● DATASET EXCERPT
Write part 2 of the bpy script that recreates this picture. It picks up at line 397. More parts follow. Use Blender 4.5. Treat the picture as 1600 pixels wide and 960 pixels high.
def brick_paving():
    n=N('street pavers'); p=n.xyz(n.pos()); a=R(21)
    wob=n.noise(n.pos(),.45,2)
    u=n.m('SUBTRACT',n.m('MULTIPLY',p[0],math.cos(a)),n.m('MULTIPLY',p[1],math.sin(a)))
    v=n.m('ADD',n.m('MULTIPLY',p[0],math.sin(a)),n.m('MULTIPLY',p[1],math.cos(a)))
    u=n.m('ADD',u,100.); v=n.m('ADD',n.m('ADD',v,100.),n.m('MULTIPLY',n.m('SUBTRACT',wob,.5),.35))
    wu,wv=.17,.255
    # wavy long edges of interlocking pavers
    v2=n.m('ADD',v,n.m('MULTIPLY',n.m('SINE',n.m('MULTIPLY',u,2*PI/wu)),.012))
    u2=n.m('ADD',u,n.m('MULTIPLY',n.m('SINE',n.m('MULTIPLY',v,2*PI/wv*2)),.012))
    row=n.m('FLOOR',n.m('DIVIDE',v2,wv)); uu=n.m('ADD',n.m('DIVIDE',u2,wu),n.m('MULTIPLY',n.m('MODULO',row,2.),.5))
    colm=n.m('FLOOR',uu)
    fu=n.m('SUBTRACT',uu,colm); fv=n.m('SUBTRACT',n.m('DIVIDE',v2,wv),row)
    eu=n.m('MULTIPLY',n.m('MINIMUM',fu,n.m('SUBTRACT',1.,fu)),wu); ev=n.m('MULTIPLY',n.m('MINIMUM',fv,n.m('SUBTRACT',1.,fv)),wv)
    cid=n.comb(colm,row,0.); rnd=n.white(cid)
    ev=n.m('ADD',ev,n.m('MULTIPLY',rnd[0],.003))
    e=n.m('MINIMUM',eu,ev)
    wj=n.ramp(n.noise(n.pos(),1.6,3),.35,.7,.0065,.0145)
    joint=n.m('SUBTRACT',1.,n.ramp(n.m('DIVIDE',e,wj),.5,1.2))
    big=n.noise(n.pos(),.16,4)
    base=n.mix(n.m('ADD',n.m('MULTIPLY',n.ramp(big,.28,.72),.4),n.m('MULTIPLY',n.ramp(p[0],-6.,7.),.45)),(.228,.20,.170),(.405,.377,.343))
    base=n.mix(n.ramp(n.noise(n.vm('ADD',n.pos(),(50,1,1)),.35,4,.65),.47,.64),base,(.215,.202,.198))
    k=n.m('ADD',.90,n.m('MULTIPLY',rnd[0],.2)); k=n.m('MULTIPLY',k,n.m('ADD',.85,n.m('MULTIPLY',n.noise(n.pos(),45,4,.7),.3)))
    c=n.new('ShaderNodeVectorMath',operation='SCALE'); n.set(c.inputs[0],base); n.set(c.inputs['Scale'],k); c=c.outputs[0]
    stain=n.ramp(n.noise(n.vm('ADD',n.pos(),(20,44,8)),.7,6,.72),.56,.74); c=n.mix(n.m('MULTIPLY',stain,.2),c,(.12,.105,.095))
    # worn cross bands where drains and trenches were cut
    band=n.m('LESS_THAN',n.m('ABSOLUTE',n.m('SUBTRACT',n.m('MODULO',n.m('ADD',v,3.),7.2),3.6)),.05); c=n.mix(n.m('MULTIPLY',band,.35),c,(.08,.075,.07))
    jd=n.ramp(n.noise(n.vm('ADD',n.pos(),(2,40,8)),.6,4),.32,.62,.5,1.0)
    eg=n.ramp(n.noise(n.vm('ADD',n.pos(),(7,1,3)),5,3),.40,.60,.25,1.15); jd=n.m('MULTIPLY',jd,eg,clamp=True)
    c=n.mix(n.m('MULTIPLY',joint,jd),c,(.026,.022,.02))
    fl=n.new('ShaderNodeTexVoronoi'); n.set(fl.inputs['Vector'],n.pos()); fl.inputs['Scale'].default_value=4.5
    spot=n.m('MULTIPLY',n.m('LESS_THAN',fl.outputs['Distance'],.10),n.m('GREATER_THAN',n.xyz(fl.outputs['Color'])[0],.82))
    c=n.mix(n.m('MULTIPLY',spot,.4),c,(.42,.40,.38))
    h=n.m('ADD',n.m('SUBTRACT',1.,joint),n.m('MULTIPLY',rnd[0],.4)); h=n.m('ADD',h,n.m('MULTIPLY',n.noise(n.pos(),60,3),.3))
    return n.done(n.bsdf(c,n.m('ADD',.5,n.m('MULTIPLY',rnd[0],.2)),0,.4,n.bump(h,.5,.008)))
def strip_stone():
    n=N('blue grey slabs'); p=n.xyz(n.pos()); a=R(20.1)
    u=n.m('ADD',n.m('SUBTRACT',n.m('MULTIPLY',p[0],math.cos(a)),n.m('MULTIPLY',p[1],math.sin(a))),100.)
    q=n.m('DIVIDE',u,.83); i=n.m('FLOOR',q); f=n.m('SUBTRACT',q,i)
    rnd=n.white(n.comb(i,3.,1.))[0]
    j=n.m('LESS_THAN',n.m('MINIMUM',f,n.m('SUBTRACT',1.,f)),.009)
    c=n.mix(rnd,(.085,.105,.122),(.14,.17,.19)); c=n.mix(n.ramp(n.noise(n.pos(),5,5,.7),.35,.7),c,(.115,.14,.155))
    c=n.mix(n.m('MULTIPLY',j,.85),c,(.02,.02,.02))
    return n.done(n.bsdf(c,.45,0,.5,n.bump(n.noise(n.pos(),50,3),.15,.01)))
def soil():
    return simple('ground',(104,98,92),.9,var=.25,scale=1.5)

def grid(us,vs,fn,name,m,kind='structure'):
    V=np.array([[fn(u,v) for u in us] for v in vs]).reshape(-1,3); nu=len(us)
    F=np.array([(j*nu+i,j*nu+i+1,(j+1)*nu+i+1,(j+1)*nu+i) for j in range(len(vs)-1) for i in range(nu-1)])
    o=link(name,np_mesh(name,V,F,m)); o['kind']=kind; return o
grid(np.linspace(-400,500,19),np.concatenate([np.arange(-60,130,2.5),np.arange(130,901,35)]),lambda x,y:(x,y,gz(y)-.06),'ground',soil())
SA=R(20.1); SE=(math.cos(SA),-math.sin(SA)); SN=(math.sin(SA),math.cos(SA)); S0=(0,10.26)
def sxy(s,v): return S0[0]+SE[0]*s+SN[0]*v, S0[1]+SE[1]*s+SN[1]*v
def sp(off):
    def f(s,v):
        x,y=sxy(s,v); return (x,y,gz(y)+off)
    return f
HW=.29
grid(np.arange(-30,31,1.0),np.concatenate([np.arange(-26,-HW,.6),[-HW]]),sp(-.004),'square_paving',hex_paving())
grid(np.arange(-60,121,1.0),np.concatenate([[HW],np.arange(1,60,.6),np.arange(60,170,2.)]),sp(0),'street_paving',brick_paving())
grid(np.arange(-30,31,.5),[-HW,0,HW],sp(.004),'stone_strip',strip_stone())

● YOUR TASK
Copy out the data shown above without altering anything.

● SOLUTION TO THE EXERCISE
Write part 2 of the bpy script that recreates this picture. It picks up at line 397. More parts follow. Use Blender 4.5. Treat the picture as 1600 pixels wide and 960 pixels high.
def brick_paving():
    n=N('street pavers'); p=n.xyz(n.pos()); a=R(21)
    wob=n.noise(n.pos(),.45,2)
    u=n.m('SUBTRACT',n.m('MULTIPLY',p[0],math.cos(a)),n.m('MULTIPLY',p[1],math.sin(a)))
    v=n.m('ADD',n.m('MULTIPLY',p[0],math.sin(a)),n.m('MULTIPLY',p[1],math.cos(a)))
    u=n.m('ADD',u,100.); v=n.m('ADD',n.m('ADD',v,100.),n.m('MULTIPLY',n.m('SUBTRACT',wob,.5),.35))
    wu,wv=.17,.255
    # wavy long edges of interlocking pavers
    v2=n.m('ADD',v,n.m('MULTIPLY',n.m('SINE',n.m('MULTIPLY',u,2*PI/wu)),.012))
    u2=n.m('ADD',u,n.m('MULTIPLY',n.m('SINE',n.m('MULTIPLY',v,2*PI/wv*2)),.012))
    row=n.m('FLOOR',n.m('DIVIDE',v2,wv)); uu=n.m('ADD',n.m('DIVIDE',u2,wu),n.m('MULTIPLY',n.m('MODULO',row,2.),.5))
    colm=n.m('FLOOR',uu)
    fu=n.m('SUBTRACT',uu,colm); fv=n.m('SUBTRACT',n.m('DIVIDE',v2,wv),row)
    eu=n.m('MULTIPLY',n.m('MINIMUM',fu,n.m('SUBTRACT',1.,fu)),wu); ev=n.m('MULTIPLY',n.m('MINIMUM',fv,n.m('SUBTRACT',1.,fv)),wv)
    cid=n.comb(colm,row,0.); rnd=n.white(cid)
    ev=n.m('ADD',ev,n.m('MULTIPLY',rnd[0],.003))
    e=n.m('MINIMUM',eu,ev)
    wj=n.ramp(n.noise(n.pos(),1.6,3),.35,.7,.0065,.0145)
    joint=n.m('SUBTRACT',1.,n.ramp(n.m('DIVIDE',e,wj),.5,1.2))
    big=n.noise(n.pos(),.16,4)
    base=n.mix(n.m('ADD',n.m('MULTIPLY',n.ramp(big,.28,.72),.4),n.m('MULTIPLY',n.ramp(p[0],-6.,7.),.45)),(.228,.20,.170),(.405,.377,.343))
    base=n.mix(n.ramp(n.noise(n.vm('ADD',n.pos(),(50,1,1)),.35,4,.65),.47,.64),base,(.215,.202,.198))
    k=n.m('ADD',.90,n.m('MULTIPLY',rnd[0],.2)); k=n.m('MULTIPLY',k,n.m('ADD',.85,n.m('MULTIPLY',n.noise(n.pos(),45,4,.7),.3)))
    c=n.new('ShaderNodeVectorMath',operation='SCALE'); n.set(c.inputs[0],base); n.set(c.inputs['Scale'],k); c=c.outputs[0]
    stain=n.ramp(n.noise(n.vm('ADD',n.pos(),(20,44,8)),.7,6,.72),.56,.74); c=n.mix(n.m('MULTIPLY',stain,.2),c,(.12,.105,.095))
    # worn cross bands where drains and trenches were cut
    band=n.m('LESS_THAN',n.m('ABSOLUTE',n.m('SUBTRACT',n.m('MODULO',n.m('ADD',v,3.),7.2),3.6)),.05); c=n.mix(n.m('MULTIPLY',band,.35),c,(.08,.075,.07))
    jd=n.ramp(n.noise(n.vm('ADD',n.pos(),(2,40,8)),.6,4),.32,.62,.5,1.0)
    eg=n.ramp(n.noise(n.vm('ADD',n.pos(),(7,1,3)),5,3),.40,.60,.25,1.15); jd=n.m('MULTIPLY',jd,eg,clamp=True)
    c=n.mix(n.m('MULTIPLY',joint,jd),c,(.026,.022,.02))
    fl=n.new('ShaderNodeTexVoronoi'); n.set(fl.inputs['Vector'],n.pos()); fl.inputs['Scale'].default_value=4.5
    spot=n.m('MULTIPLY',n.m('LESS_THAN',fl.outputs['Distance'],.10),n.m('GREATER_THAN',n.xyz(fl.outputs['Color'])[0],.82))
    c=n.mix(n.m('MULTIPLY',spot,.4),c,(.42,.40,.38))
    h=n.m('ADD',n.m('SUBTRACT',1.,joint),n.m('MULTIPLY',rnd[0],.4)); h=n.m('ADD',h,n.m('MULTIPLY',n.noise(n.pos(),60,3),.3))
    return n.done(n.bsdf(c,n.m('ADD',.5,n.m('MULTIPLY',rnd[0],.2)),0,.4,n.bump(h,.5,.008)))
def strip_stone():
    n=N('blue grey slabs'); p=n.xyz(n.pos()); a=R(20.1)
    u=n.m('ADD',n.m('SUBTRACT',n.m('MULTIPLY',p[0],math.cos(a)),n.m('MULTIPLY',p[1],math.sin(a))),100.)
    q=n.m('DIVIDE',u,.83); i=n.m('FLOOR',q); f=n.m('SUBTRACT',q,i)
    rnd=n.white(n.comb(i,3.,1.))[0]
    j=n.m('LESS_THAN',n.m('MINIMUM',f,n.m('SUBTRACT',1.,f)),.009)
    c=n.mix(rnd,(.085,.105,.122),(.14,.17,.19)); c=n.mix(n.ramp(n.noise(n.pos(),5,5,.7),.35,.7),c,(.115,.14,.155))
    c=n.mix(n.m('MULTIPLY',j,.85),c,(.02,.02,.02))
    return n.done(n.bsdf(c,.45,0,.5,n.bump(n.noise(n.pos(),50,3),.15,.01)))
def soil():
    return simple('ground',(104,98,92),.9,var=.25,scale=1.5)

def grid(us,vs,fn,name,m,kind='structure'):
    V=np.array([[fn(u,v) for u in us] for v in vs]).reshape(-1,3); nu=len(us)
    F=np.array([(j*nu+i,j*nu+i+1,(j+1)*nu+i+1,(j+1)*nu+i) for j in range(len(vs)-1) for i in range(nu-1)])
    o=link(name,np_mesh(name,V,F,m)); o['kind']=kind; return o
grid(np.linspace(-400,500,19),np.concatenate([np.arange(-60,130,2.5),np.arange(130,901,35)]),lambda x,y:(x,y,gz(y)-.06),'ground',soil())
SA=R(20.1); SE=(math.cos(SA),-math.sin(SA)); SN=(math.sin(SA),math.cos(SA)); S0=(0,10.26)
def sxy(s,v): return S0[0]+SE[0]*s+SN[0]*v, S0[1]+SE[1]*s+SN[1]*v
def sp(off):
    def f(s,v):
        x,y=sxy(s,v); return (x,y,gz(y)+off)
    return f
HW=.29
grid(np.arange(-30,31,1.0),np.concatenate([np.arange(-26,-HW,.6),[-HW]]),sp(-.004),'square_paving',hex_paving())
grid(np.arange(-60,121,1.0),np.concatenate([[HW],np.arange(1,60,.6),np.arange(60,170,2.)]),sp(0),'street_paving',brick_paving())
grid(np.arange(-30,31,.5),[-HW,0,HW],sp(.004),'stone_strip',strip_stone())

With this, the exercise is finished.